Mar 6:30-56. The twelve on their return, having reported the success of their mission, Jesus crosses the Sea of Galilee with them, teaches the people, and miraculously feeds them to the number of five thousand - He sends His disciples by ship again to the western side, while He Himself returns afterwards walking on the sea - Incidents on landing. ( = Mat 14:13-36; Luk 9:10-17; Joh 6:1-24).

Here, for the first time, all the four streams of sacred text run parallel. The occasion and all the circumstances of this grand section are thus brought before us with a vividness quite remarkable.

Mar 6:30-44. Five thousand miraculously fed.

And the apostles gathered themselves together - probably at Capernaum, on returning from their mission (Mar 6:7-13).
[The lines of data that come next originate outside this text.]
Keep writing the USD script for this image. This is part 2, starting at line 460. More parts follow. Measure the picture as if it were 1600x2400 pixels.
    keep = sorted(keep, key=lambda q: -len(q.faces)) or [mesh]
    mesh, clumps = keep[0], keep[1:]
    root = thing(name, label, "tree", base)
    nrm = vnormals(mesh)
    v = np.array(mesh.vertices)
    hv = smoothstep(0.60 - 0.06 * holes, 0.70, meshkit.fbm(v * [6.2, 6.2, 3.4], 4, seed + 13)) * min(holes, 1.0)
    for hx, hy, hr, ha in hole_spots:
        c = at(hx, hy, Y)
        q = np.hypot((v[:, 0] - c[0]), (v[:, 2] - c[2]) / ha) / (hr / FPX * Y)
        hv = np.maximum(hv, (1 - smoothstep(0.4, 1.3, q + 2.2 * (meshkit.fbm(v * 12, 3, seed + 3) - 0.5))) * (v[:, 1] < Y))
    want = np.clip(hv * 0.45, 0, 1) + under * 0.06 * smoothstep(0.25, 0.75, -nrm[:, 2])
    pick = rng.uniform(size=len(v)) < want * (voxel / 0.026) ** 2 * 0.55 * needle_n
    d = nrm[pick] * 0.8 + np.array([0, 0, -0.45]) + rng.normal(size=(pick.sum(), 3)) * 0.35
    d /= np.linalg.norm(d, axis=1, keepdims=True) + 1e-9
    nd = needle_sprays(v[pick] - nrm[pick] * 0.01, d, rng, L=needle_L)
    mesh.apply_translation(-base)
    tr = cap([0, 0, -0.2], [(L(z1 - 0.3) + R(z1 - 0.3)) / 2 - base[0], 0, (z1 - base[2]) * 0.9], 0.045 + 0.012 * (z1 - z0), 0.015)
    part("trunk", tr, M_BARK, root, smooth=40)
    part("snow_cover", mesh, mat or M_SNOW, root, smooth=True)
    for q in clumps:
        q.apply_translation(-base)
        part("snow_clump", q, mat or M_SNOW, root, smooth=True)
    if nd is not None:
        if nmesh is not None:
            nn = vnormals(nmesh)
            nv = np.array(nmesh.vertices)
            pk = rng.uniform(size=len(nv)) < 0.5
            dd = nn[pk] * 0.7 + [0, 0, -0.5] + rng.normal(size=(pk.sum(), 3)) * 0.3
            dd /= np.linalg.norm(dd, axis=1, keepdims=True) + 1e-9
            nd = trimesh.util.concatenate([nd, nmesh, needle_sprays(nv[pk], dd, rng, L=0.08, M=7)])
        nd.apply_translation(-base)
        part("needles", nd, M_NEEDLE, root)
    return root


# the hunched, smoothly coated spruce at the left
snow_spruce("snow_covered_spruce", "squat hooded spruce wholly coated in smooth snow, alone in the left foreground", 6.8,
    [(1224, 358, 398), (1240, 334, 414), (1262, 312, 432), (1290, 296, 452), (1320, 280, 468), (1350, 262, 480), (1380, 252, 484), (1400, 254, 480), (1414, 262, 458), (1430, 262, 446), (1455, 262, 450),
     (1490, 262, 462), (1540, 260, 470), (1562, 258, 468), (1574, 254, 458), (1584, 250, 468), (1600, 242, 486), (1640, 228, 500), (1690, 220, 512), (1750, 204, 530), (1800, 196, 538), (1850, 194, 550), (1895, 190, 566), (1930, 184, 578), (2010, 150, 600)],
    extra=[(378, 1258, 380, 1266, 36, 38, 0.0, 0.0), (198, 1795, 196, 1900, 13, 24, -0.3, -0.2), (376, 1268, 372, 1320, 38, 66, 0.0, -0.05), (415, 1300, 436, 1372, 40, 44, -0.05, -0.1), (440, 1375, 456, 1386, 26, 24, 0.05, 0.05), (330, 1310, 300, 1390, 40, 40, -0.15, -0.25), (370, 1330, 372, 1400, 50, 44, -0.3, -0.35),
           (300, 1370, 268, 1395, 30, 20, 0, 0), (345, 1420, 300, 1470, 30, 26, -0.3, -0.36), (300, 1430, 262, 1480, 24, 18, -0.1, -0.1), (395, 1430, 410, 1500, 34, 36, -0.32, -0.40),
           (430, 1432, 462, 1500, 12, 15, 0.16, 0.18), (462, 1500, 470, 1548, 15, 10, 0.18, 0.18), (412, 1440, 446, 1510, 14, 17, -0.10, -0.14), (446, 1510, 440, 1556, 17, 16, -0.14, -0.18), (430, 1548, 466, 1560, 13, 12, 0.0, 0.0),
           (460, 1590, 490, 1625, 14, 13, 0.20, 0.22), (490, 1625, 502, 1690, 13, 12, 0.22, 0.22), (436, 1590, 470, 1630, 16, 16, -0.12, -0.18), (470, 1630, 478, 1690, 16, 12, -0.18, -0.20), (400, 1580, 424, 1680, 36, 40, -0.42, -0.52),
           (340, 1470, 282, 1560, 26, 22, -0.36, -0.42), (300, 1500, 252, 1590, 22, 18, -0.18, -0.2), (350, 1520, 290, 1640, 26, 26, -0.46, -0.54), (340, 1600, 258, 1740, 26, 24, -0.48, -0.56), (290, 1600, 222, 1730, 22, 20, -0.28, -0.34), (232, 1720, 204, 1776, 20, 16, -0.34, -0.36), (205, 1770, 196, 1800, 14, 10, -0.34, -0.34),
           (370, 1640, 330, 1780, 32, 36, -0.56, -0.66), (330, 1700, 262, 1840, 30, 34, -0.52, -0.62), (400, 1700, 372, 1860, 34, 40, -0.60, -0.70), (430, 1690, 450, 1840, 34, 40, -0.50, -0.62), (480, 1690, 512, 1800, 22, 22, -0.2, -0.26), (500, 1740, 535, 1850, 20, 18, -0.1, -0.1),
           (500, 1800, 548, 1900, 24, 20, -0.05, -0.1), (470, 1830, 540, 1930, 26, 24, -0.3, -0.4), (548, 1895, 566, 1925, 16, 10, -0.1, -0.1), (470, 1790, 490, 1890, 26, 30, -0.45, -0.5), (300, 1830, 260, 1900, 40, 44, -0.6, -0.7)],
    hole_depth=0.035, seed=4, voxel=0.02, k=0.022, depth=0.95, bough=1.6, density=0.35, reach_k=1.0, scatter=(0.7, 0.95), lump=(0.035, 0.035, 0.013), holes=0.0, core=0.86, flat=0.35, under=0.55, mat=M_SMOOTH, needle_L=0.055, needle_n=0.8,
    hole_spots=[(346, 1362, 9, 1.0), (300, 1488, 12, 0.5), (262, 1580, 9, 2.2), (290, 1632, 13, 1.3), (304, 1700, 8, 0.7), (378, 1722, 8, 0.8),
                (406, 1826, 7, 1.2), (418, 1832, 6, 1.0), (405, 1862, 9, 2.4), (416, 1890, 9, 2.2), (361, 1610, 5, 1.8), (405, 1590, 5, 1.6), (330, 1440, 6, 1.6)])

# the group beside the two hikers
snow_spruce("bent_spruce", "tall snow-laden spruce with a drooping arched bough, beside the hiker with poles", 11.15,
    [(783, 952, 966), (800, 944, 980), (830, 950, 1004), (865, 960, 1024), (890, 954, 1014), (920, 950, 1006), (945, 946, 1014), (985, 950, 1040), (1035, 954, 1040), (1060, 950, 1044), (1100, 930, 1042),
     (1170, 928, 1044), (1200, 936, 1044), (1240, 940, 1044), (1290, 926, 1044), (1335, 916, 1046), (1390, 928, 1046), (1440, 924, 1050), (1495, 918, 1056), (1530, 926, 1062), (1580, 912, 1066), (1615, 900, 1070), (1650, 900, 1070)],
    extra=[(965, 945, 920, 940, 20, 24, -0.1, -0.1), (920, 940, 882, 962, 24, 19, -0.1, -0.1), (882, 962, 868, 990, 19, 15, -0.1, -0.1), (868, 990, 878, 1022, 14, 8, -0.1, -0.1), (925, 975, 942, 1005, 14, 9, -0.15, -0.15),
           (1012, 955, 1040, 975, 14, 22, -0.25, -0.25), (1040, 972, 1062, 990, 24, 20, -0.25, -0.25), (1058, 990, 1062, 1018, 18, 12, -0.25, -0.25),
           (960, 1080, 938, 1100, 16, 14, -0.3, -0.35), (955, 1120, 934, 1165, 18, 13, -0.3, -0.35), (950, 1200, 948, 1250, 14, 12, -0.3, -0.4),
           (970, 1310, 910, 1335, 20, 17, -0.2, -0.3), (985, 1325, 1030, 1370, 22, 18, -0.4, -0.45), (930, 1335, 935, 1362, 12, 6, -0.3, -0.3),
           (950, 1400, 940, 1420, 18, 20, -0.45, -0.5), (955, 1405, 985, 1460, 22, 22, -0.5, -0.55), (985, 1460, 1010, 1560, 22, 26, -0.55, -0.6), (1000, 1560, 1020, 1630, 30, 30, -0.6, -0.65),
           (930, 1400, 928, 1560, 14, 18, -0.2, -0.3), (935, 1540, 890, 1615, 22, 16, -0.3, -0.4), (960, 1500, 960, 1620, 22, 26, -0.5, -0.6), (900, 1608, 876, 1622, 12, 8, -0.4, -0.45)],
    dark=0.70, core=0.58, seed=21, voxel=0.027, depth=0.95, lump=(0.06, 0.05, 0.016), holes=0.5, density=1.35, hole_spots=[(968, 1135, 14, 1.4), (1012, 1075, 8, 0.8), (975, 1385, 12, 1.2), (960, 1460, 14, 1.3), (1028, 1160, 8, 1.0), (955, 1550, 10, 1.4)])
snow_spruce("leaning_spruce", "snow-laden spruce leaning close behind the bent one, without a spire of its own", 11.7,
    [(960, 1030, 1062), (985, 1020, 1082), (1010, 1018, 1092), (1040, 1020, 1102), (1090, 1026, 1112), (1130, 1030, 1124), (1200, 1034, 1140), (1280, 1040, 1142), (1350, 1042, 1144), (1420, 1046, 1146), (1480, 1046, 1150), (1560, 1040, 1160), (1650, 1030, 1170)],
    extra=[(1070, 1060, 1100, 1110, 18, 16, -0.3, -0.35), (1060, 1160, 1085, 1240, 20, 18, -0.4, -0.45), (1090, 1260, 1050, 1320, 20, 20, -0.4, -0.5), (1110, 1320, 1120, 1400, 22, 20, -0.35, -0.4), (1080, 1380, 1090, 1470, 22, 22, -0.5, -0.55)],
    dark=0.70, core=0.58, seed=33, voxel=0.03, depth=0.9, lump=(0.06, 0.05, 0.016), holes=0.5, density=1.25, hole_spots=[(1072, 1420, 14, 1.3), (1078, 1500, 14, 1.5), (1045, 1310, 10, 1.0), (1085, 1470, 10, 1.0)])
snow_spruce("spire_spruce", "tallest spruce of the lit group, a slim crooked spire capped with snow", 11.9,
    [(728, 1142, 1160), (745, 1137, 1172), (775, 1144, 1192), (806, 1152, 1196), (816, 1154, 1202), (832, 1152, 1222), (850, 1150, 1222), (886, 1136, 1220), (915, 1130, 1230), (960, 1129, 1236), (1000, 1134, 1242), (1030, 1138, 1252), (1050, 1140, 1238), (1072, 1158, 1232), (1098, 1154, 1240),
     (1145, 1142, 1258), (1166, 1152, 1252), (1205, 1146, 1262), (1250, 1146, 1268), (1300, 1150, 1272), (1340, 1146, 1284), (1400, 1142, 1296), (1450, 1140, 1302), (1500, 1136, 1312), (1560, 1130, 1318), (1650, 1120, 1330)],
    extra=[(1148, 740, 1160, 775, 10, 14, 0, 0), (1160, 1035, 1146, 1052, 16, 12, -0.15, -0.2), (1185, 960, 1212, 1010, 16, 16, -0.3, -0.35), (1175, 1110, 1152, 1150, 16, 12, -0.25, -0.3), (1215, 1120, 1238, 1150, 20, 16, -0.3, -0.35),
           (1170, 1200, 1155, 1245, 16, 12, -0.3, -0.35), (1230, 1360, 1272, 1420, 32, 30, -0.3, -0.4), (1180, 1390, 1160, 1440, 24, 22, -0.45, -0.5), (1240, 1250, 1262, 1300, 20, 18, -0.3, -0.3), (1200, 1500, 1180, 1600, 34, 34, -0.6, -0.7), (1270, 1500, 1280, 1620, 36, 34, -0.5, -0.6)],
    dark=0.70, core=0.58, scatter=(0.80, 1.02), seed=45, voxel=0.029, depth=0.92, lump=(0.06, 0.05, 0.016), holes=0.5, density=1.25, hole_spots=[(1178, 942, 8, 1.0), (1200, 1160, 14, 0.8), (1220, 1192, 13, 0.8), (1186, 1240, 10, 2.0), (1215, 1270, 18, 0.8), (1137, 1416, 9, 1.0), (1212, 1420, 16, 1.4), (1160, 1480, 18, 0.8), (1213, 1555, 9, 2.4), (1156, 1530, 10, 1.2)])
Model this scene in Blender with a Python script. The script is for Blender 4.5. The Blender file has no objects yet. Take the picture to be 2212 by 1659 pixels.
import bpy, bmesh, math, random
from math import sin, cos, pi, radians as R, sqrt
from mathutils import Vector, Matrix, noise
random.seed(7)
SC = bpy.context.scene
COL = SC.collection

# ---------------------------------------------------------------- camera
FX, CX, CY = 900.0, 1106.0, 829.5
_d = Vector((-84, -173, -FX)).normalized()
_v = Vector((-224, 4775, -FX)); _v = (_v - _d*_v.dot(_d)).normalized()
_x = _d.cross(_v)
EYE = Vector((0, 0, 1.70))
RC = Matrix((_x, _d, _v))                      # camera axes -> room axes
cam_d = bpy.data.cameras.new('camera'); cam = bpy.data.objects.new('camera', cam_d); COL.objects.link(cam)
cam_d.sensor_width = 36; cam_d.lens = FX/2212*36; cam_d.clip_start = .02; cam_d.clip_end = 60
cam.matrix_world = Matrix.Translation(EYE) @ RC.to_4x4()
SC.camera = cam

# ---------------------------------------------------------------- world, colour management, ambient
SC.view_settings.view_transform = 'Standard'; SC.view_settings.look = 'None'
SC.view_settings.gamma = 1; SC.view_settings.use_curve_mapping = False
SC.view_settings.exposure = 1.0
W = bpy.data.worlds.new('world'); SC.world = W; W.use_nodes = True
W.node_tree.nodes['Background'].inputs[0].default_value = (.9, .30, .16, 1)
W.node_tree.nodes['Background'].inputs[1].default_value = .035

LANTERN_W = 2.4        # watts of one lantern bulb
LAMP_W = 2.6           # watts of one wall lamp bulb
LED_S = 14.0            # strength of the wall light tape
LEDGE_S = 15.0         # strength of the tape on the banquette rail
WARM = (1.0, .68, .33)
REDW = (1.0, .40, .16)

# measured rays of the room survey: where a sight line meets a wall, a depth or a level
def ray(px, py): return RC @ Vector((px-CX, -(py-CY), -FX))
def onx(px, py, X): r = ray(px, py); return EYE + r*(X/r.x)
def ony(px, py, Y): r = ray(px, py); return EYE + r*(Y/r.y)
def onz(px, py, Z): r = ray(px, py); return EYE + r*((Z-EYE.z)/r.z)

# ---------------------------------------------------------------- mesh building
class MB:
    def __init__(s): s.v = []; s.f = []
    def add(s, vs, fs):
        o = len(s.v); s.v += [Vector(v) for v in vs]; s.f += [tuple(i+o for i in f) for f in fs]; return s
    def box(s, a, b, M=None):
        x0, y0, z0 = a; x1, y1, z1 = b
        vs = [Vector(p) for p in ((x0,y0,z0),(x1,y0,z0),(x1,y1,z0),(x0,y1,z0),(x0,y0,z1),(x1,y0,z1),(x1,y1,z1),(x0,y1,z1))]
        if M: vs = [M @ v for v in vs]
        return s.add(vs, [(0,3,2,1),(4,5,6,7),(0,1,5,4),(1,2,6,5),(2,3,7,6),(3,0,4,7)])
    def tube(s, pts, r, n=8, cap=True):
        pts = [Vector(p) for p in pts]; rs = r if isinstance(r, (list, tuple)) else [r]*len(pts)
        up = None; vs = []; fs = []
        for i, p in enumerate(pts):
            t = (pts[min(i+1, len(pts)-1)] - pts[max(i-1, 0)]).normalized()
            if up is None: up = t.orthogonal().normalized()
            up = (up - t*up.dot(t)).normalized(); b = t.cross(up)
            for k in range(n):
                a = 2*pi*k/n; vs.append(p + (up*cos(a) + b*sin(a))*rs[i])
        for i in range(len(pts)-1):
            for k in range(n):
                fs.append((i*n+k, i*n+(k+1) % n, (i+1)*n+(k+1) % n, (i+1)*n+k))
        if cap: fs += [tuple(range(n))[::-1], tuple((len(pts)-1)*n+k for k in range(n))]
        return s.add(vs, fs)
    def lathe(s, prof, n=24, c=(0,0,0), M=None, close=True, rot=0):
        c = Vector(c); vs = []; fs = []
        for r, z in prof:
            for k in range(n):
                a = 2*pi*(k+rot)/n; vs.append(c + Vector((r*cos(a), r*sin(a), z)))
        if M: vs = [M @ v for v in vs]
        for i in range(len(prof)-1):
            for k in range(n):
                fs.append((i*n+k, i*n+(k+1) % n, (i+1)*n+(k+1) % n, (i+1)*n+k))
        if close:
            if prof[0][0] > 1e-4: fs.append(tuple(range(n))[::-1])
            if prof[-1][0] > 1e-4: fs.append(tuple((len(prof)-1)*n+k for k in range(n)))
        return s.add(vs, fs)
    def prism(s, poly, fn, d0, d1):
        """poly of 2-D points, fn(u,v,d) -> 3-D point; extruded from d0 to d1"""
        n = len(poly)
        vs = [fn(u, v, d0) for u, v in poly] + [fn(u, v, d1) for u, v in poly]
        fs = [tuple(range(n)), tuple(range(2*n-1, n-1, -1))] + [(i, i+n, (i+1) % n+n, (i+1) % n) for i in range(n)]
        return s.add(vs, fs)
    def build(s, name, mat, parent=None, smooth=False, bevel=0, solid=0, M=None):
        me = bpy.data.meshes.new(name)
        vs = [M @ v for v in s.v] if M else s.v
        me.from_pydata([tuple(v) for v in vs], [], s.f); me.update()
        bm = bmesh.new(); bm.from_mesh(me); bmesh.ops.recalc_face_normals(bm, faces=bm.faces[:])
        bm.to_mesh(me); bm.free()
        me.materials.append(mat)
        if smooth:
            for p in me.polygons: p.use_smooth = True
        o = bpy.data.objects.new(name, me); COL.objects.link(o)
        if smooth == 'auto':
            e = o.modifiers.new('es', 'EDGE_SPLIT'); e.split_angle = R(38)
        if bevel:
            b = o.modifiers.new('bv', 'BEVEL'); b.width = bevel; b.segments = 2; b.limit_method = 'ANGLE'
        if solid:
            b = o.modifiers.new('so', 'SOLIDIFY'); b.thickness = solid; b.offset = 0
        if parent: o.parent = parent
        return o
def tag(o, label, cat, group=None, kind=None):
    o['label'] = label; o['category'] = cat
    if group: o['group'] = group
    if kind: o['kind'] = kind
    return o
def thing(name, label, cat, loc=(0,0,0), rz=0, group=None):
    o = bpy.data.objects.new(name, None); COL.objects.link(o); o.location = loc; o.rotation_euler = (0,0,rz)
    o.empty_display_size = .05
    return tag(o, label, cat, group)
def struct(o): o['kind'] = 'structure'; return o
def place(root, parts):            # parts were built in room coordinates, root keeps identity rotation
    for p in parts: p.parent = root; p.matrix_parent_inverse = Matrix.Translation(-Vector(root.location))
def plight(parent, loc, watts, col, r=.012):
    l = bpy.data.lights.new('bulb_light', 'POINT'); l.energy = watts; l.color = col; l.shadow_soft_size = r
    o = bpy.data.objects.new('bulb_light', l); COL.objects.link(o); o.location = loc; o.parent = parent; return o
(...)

and told him all things, both what they had done, and what they had taught - Observe the various reasons He had for crossing to the other side. First, Matthew (Mat 14:13) says, that “when Jesus heard” of the murder of His faithful forerunner - from those attached disciples of his who had taken up his body and laid it in a sepulchre (see on Mar 6:29) - “He departed by ship into a desert place apart”; either to avoid some apprehended consequences to Himself, arising from the Baptist’s death (Mat 10:23), or more probably to be able to indulge in those feelings which that affecting event had doubtless awakened, and to which the bustle of the multitude around Him was very unfavorable. Next, since He must have heard the report of the Twelve with the deepest interest, and probably with something of the emotion which He experienced on the return of the Seventy (see on Luk 10:17-22), He sought privacy for undisturbed reflection on this begun preaching and progress of His kingdom. Once more, He was wearied with the multitude of “comers and goers” - depriving Him even of leisure enough to take His food - and wanted rest: “Come ye yourselves apart into a desert place, and rest a while,” etc. Under the combined influence of all these considerations, our Lord sought this change.